STATED PROBLEM: Identify each line below containing the string "scene" and copy it.

GIVEN INFORMATION:
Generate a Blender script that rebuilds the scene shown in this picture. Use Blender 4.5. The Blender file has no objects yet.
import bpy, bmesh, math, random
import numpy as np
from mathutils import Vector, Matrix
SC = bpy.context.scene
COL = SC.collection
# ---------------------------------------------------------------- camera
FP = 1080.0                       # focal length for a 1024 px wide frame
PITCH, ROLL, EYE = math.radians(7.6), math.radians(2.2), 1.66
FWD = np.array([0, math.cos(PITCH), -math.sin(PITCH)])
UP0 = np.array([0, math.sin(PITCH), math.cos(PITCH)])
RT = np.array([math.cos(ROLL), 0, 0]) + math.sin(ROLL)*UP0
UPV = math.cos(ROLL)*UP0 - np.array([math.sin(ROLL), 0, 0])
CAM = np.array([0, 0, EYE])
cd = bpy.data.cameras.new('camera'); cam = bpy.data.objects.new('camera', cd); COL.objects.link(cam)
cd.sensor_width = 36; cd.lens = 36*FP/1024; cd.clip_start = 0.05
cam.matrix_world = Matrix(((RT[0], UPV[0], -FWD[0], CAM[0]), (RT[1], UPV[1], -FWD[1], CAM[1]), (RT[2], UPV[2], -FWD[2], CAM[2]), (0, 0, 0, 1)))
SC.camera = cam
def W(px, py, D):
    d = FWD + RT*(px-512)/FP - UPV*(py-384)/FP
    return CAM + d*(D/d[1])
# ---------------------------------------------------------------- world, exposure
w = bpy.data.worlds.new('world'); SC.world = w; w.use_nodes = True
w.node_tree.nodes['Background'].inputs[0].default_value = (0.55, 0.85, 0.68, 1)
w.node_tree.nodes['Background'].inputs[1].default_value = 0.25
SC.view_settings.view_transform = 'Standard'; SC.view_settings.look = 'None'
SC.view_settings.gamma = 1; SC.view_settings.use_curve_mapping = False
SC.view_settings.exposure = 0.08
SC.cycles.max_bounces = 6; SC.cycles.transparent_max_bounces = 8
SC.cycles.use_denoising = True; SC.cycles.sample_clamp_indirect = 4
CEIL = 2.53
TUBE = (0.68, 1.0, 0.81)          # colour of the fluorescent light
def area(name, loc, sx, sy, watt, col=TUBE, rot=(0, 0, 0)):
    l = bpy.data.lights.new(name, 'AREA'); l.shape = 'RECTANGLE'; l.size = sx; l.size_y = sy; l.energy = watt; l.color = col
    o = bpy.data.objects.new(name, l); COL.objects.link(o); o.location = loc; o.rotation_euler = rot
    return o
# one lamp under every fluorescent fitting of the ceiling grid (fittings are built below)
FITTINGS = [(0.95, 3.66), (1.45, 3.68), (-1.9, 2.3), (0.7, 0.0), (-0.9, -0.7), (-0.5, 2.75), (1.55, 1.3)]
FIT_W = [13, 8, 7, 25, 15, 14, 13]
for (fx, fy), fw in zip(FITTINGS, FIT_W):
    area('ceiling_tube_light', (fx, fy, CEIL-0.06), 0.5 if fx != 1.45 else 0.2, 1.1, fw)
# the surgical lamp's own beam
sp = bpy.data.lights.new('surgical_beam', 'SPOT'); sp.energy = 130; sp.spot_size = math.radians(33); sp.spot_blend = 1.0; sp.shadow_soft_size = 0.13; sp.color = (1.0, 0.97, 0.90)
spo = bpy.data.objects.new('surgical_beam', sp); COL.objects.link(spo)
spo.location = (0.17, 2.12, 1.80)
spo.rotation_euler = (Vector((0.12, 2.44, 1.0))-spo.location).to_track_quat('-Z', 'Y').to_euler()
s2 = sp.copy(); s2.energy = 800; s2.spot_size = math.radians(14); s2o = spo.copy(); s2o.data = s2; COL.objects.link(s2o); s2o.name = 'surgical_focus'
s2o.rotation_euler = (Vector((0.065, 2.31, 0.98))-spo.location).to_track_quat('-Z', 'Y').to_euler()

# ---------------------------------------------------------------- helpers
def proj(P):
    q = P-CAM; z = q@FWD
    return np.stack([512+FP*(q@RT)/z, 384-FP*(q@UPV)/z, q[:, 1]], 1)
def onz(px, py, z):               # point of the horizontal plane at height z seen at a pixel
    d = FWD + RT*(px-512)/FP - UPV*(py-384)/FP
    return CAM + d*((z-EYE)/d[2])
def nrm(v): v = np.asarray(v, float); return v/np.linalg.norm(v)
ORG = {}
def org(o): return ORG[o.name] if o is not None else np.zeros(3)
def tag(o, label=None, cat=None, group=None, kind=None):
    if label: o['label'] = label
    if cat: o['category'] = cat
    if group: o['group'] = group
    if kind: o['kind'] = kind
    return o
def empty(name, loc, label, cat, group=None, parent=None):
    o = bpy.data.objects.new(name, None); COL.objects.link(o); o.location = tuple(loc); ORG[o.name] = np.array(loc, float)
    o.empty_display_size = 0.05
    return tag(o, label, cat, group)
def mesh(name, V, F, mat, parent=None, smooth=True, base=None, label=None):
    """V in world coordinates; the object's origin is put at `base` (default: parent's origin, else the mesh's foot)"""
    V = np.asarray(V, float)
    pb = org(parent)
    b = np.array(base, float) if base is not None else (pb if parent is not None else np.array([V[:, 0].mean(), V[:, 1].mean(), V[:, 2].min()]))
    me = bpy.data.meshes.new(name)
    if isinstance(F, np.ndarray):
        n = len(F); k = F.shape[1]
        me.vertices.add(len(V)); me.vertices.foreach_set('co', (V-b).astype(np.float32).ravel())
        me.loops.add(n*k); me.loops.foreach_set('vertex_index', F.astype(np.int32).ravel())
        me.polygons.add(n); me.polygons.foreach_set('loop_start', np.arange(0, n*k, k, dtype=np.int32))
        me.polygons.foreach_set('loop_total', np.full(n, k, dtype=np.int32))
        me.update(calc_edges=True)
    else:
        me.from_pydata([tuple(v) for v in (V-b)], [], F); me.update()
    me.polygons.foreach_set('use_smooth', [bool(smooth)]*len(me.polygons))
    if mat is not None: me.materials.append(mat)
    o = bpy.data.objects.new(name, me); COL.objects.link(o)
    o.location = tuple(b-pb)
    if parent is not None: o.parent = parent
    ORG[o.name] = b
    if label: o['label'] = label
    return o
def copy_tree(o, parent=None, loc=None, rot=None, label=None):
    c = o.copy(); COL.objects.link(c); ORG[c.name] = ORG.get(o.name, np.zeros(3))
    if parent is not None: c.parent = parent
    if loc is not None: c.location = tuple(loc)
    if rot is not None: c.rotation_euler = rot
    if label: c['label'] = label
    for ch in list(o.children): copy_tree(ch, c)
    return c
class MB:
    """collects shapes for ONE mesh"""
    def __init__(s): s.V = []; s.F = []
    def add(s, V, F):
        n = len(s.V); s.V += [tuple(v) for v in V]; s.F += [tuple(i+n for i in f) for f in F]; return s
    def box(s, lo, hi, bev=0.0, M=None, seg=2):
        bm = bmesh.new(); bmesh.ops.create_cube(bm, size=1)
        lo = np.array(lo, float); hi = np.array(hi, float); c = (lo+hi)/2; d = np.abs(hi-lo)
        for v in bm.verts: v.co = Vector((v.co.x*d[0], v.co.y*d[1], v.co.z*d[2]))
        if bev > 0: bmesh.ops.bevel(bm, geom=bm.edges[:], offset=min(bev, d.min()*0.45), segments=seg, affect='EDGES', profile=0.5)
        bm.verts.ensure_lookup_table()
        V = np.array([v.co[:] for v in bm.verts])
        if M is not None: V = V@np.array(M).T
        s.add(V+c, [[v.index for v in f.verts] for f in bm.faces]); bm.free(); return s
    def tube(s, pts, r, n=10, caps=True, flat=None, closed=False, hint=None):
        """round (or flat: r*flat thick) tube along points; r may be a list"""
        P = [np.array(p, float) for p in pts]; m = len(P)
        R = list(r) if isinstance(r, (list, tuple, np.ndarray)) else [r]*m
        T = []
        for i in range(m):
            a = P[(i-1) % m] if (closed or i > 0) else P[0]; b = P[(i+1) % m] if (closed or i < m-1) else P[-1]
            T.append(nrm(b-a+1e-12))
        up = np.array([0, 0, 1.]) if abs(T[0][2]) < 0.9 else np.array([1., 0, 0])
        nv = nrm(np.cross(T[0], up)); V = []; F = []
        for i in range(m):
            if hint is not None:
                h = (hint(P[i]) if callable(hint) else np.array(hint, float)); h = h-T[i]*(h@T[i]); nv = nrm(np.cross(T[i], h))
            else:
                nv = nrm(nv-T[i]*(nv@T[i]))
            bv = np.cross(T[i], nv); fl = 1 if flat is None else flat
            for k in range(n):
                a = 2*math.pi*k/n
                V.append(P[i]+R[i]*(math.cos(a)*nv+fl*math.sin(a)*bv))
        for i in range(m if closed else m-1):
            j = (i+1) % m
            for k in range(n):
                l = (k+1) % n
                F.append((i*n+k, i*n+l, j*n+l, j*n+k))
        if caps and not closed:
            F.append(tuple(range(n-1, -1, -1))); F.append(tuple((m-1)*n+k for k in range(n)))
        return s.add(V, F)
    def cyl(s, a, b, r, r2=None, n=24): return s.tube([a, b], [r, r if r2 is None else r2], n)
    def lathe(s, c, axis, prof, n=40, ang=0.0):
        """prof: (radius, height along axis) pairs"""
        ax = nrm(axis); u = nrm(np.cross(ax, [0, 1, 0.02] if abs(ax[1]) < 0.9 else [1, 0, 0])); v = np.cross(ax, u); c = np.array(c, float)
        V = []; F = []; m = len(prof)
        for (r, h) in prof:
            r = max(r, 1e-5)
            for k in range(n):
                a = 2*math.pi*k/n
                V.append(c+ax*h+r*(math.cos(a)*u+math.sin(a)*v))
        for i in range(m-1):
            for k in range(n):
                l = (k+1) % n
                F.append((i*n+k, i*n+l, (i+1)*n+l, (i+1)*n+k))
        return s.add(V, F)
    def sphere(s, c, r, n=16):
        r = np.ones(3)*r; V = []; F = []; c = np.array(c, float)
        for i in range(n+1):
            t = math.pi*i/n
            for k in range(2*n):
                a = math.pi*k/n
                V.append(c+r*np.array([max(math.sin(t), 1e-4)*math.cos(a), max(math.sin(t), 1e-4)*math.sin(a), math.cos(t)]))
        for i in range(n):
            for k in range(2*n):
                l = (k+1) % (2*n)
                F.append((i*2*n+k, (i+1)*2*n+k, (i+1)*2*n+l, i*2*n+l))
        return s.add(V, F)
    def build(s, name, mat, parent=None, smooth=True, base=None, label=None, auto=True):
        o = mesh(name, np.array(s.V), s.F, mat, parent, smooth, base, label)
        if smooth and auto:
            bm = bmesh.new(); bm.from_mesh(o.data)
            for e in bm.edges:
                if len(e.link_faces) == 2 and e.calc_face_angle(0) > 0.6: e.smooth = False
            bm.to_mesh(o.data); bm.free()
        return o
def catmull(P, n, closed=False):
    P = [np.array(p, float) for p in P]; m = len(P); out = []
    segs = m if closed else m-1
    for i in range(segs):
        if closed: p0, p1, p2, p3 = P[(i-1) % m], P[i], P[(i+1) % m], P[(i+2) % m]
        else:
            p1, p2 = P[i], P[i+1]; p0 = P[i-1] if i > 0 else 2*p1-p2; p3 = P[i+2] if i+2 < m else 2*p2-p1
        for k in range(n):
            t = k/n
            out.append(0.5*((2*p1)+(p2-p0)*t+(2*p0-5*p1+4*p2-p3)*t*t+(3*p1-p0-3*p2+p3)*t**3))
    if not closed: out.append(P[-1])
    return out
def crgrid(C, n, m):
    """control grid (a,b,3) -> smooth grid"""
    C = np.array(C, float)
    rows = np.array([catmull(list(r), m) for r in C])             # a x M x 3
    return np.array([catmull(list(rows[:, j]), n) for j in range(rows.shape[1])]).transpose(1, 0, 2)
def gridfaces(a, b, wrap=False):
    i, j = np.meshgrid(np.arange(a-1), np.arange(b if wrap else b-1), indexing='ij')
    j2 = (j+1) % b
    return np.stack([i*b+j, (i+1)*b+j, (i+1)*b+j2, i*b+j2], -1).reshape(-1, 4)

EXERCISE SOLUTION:
Generate a Blender script that rebuilds the scene shown in this picture. Use Blender 4.5. The Blender file has no objects yet.
SC = bpy.context.scene